**Task prompt:** Scan the lines below for the string "script" and copy every one that has it.

**Entries supplied:**
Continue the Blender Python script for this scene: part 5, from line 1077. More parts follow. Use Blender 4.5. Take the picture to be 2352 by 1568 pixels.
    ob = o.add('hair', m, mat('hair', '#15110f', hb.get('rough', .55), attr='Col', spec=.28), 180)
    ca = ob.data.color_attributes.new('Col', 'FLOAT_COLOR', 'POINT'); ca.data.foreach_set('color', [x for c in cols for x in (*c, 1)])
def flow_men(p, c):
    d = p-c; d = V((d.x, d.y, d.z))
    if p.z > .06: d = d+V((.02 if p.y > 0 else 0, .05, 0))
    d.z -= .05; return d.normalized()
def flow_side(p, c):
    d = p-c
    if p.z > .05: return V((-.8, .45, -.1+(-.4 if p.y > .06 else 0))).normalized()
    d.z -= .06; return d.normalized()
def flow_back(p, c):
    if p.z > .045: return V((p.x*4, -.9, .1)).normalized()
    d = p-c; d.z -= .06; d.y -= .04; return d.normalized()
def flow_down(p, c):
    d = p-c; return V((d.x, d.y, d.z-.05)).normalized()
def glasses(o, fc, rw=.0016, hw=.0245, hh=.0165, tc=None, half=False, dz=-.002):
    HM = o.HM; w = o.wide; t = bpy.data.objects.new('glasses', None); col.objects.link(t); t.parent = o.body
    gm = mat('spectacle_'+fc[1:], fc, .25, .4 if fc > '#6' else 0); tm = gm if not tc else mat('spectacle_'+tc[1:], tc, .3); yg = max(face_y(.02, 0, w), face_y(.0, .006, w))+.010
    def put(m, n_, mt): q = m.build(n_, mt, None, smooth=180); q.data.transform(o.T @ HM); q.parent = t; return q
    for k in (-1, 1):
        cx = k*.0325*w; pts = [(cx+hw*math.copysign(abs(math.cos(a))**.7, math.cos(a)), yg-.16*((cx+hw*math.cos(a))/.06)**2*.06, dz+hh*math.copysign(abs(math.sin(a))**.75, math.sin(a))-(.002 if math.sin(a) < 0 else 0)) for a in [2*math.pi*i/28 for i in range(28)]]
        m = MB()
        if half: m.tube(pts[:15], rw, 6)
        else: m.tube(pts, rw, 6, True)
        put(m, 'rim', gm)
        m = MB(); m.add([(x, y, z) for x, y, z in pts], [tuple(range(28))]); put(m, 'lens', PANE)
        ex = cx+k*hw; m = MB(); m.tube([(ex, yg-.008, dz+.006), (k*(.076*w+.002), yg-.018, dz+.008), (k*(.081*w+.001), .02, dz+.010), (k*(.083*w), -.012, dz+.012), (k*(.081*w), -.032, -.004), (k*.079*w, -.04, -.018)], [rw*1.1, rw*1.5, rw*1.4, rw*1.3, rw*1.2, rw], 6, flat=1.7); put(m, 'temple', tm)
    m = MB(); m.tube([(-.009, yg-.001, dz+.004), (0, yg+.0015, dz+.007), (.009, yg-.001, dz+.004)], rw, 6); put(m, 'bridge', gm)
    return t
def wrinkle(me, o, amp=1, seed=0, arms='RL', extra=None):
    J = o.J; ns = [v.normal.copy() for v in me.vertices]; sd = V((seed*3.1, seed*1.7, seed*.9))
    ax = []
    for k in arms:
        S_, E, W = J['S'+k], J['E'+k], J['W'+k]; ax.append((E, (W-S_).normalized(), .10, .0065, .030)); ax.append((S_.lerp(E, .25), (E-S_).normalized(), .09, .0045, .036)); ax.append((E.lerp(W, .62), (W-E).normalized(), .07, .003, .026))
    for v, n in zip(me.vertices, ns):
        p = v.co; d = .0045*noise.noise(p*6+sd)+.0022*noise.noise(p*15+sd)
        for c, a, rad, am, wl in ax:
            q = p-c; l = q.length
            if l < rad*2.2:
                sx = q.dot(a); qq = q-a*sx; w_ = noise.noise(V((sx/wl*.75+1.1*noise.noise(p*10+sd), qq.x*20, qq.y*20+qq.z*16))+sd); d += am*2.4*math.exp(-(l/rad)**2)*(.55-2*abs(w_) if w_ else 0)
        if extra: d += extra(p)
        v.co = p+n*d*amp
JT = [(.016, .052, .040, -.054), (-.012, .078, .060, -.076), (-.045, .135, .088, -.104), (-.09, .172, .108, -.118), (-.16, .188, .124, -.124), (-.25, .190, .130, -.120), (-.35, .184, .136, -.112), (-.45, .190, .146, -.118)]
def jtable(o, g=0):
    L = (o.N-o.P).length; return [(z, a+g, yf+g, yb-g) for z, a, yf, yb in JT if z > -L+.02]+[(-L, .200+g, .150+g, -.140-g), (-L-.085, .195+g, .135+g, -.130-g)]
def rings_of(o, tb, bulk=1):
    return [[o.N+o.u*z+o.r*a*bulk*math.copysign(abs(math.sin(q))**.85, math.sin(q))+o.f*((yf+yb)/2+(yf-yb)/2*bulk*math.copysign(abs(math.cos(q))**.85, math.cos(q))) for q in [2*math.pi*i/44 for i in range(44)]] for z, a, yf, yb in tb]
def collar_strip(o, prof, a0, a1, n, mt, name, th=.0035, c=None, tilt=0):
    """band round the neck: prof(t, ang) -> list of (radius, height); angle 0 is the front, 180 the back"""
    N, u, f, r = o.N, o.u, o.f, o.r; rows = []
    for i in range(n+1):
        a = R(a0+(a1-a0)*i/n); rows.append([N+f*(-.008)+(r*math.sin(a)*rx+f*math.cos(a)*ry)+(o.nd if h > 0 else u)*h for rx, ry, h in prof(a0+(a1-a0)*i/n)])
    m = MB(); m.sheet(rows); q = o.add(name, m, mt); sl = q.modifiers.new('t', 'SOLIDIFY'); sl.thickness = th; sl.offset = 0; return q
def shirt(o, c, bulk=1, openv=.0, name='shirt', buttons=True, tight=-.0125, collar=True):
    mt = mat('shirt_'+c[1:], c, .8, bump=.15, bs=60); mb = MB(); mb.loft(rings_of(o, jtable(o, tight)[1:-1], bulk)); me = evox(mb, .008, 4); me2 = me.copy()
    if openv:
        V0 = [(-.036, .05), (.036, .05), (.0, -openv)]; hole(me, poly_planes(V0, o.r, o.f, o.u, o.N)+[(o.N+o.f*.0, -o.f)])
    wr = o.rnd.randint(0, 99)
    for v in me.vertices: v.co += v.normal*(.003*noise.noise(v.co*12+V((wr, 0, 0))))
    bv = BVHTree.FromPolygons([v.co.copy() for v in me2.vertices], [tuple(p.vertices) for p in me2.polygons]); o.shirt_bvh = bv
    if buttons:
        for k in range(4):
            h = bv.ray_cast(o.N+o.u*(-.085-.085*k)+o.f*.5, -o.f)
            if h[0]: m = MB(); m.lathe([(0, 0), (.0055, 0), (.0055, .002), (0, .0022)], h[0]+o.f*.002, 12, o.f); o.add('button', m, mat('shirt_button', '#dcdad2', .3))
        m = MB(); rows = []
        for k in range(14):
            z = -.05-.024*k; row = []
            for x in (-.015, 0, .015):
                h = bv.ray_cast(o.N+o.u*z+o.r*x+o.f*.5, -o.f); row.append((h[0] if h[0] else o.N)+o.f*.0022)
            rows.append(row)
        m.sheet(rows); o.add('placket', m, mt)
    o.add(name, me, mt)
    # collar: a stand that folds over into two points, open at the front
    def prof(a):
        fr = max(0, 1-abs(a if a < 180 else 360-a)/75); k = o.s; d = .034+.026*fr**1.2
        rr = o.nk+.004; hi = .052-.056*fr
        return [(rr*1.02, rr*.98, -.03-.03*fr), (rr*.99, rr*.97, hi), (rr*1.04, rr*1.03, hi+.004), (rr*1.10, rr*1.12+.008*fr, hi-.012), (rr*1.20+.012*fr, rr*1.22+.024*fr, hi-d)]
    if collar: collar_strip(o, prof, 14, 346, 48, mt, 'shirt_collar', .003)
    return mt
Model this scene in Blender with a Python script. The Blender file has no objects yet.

**Response to this exercise:**
Continue the Blender Python script for this scene: part 5, from line 1077. More parts follow. Use Blender 4.5. Take the picture to be 2352 by 1568 pixels.
Model this scene in Blender with a Python script. The Blender file has no objects yet.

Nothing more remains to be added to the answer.